JK mengacu kepada data dari sumber USGS dari Amerika Serikat (AS) yang menyatakan statusnya masih aman. Data tersebut, kata dia, bersifat otomatis dan dipantau secara langsung.
"Karena gempa biasanya bertuntun dan selalu ada gempa susula. Dari laporan USGS, puncaknya jam setengah 5 sampai dengan setengah 6. Biasanya beruntun, makannya harus siap 24 jam,"ujar JK kepada wartawan, Rabu (11/4)di gedung PMI Pusat, Gatot Subroto, Jakarta Selatan.
Ia mengatakan persiapan logistik di Aceh sudah disiapkan dan cukup. Semua staf dan relawan PMI,kata JK, siap memberikan laporan terkini.

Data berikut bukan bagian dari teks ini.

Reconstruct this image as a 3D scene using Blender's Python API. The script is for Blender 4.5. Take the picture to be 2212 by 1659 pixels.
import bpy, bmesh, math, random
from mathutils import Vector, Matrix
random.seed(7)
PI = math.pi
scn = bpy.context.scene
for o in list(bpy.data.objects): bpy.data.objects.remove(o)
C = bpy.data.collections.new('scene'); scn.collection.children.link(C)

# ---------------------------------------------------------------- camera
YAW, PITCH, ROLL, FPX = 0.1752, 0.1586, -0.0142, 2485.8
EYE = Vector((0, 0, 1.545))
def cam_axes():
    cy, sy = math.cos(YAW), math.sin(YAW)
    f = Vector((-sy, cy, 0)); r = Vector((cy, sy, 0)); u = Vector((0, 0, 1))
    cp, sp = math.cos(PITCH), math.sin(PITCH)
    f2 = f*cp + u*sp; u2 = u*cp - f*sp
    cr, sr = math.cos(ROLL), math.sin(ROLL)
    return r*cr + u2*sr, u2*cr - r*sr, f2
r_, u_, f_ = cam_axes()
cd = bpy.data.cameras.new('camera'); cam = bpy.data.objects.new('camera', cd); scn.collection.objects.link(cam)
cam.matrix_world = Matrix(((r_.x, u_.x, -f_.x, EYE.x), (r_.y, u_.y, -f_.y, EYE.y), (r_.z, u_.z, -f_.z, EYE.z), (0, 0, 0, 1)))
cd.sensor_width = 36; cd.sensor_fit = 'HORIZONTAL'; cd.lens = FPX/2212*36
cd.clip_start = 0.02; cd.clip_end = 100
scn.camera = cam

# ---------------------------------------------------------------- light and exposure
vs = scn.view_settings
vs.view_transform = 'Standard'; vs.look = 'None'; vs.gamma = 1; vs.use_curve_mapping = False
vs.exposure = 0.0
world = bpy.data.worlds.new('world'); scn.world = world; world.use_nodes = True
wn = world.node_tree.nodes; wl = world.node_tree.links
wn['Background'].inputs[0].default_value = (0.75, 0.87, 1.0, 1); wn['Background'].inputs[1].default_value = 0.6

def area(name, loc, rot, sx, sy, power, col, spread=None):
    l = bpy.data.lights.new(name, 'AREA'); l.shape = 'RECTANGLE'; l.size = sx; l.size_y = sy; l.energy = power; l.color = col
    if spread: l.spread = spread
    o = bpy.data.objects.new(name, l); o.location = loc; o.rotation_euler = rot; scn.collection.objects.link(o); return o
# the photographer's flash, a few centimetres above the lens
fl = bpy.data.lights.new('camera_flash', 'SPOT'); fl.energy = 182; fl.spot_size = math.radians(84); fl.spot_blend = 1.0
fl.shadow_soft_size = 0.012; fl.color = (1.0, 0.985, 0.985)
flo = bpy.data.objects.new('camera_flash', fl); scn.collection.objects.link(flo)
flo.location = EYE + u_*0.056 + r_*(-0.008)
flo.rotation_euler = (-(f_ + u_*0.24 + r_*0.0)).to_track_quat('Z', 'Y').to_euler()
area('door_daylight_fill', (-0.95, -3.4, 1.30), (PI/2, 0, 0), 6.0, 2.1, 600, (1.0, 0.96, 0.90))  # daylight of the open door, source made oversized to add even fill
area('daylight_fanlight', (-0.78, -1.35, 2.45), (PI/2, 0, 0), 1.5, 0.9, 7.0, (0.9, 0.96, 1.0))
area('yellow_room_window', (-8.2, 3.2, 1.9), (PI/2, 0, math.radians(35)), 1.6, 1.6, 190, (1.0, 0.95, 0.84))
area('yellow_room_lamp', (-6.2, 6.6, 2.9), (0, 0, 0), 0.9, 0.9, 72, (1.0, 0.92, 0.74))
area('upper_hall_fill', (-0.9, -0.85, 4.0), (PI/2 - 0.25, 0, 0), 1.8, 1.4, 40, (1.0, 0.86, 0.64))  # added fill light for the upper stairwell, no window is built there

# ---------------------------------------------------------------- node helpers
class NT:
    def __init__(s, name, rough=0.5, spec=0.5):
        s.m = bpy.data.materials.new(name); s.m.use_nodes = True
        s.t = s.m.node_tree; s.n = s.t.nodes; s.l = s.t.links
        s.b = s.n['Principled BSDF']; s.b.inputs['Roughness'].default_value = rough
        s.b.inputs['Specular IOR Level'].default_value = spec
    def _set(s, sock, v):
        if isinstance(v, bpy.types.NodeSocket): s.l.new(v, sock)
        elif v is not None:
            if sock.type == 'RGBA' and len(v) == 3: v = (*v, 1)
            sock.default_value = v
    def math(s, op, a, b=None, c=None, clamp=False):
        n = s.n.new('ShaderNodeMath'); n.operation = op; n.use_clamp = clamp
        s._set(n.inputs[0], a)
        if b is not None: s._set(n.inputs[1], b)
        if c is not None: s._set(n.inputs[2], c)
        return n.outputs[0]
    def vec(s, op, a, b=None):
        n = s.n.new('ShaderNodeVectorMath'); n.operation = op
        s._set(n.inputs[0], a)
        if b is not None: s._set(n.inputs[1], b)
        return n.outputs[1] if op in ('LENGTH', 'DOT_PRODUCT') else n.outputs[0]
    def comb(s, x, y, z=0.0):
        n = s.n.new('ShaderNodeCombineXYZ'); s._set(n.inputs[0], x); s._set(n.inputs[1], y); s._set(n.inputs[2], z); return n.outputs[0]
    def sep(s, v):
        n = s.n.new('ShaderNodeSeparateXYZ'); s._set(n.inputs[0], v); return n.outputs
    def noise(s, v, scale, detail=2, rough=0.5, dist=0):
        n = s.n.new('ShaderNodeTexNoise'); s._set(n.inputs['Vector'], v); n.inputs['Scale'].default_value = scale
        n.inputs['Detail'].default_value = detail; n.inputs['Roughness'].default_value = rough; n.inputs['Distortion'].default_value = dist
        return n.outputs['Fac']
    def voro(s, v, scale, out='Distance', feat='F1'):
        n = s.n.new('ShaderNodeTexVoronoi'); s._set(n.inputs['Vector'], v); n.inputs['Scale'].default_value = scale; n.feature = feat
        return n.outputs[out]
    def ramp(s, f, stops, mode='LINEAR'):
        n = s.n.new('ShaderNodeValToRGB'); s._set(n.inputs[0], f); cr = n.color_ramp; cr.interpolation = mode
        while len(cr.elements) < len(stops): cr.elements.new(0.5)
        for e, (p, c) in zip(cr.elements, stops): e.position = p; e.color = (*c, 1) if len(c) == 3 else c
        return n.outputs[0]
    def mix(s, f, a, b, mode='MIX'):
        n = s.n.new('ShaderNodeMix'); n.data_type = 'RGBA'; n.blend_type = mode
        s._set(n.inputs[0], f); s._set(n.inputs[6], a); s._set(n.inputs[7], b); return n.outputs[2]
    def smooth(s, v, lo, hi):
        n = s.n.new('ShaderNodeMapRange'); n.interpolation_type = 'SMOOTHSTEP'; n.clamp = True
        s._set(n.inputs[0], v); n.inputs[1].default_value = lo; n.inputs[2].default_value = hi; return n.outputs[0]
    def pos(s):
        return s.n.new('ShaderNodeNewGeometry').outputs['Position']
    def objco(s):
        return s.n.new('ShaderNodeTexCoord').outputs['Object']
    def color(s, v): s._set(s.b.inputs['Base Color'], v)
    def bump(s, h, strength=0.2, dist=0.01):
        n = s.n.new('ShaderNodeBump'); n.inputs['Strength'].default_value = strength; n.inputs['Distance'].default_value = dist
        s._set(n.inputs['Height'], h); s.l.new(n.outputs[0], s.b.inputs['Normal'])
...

Semua akan dilaporkan melalui radio dan telepon.
Menurutnya sampai pukul 18.00, sore ini belum ada laporan korban jiwa terkait gempa tersebut. "Potensi (tsunami) ada, tapi belum terjadi tsunami" kata dia.

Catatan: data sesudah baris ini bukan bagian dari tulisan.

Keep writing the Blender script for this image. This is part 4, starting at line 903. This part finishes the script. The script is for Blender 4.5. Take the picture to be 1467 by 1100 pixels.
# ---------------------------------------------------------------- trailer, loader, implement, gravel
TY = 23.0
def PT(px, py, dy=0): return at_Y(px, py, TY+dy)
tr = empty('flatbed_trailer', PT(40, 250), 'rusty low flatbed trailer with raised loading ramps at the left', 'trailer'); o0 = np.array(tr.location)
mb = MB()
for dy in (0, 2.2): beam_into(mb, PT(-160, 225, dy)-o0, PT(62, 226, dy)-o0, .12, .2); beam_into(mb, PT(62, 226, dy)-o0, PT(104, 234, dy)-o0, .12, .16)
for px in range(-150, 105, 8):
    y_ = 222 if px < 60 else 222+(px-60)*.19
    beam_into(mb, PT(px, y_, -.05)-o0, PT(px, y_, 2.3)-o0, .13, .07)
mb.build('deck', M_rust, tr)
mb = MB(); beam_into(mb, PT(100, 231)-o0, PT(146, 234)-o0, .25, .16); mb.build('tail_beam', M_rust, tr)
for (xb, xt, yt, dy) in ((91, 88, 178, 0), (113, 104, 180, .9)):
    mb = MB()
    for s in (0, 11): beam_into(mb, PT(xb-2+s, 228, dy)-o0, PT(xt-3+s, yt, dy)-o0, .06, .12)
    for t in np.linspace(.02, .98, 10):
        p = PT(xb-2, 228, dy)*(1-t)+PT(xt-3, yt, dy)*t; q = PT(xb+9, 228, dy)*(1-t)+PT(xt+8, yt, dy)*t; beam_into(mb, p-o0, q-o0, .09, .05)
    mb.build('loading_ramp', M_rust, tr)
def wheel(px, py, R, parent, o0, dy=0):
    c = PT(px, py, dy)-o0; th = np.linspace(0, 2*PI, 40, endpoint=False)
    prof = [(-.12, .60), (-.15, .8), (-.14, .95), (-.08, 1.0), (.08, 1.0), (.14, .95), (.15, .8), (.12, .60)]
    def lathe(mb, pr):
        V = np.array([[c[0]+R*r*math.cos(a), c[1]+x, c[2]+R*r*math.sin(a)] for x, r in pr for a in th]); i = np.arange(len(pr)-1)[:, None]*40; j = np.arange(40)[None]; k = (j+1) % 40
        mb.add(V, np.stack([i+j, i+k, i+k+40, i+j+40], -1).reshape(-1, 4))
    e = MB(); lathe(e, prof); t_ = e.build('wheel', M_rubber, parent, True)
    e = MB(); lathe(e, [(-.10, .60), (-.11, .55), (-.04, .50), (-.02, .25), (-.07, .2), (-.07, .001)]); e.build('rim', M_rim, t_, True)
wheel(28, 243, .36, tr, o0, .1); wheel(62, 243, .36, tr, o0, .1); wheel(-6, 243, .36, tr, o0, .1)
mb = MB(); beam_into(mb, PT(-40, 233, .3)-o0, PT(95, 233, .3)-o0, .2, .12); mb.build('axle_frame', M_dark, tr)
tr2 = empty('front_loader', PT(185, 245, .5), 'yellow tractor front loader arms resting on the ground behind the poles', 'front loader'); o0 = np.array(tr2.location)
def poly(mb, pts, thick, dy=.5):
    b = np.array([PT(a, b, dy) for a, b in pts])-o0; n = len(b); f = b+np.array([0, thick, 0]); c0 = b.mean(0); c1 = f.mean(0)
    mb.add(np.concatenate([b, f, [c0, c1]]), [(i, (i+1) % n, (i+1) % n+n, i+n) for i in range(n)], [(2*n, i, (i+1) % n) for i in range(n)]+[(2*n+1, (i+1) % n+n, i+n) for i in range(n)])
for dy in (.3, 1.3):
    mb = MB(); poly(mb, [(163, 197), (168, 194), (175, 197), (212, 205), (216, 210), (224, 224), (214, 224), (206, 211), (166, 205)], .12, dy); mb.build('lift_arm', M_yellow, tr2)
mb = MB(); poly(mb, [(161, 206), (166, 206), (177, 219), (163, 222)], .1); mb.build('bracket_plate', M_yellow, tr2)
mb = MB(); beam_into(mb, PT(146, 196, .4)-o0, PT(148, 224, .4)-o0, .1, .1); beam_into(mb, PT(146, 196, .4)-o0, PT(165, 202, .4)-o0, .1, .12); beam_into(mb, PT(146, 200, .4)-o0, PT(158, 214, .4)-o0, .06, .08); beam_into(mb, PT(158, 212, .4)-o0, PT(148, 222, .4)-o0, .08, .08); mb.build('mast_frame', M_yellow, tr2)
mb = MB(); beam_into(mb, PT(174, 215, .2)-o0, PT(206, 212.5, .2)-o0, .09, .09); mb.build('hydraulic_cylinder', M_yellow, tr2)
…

JK menambahkan korban jiwa kemungkinan tidak akan banyak jika terjadi di kawasan Simeulue, Aceh karena diakuinya masyarakat setempat memiliki budaya yang sudah melekat sejak lama.
"Di Simeulue, ada budaya yang melekat di masyarakat. Kalau ada gempa warga akan lari ke bukit," tuturnya.
Mantan wakil presiden RI ini mengatakan akan langsung mengunjungi Aceh jika terjadi bencana fisik yang cukup besar. "Kita masih menunggu laporan lebih lanjut. Terutama dari daerah pedalaman" jelasnya.
Berdasarkan informasi PMI Pusat, gempa terjadi pertama kali pada 15.38 WIB dengan skala 8,6 skala richter (SR).Selanjutnya terjadi gempa susulan sebanyak tujuh kali hingga pukul 17.50 dengan kekuatan berkisar 6,1 SR hingga 8,8 SR.
Untuk membantu warga yang terkena dampak gempa, PMI tengah menyiapkan bantuan yang siap didistribusikan dari Gudang Regional PMI di Sumatera Barat.
Saat ini PMI terus memantau sejumlah daerah pesisir seperti Mentawai dan Pesisir Selatan (Sumatera Barat). Simeleu, Banda Aceh, Aceh Besar, Lamno (Aceh). Kemudian Nias dan Sibolga (Sumatera Utara). Pantauan juga dilakukan di Lampung dan Bengkulu.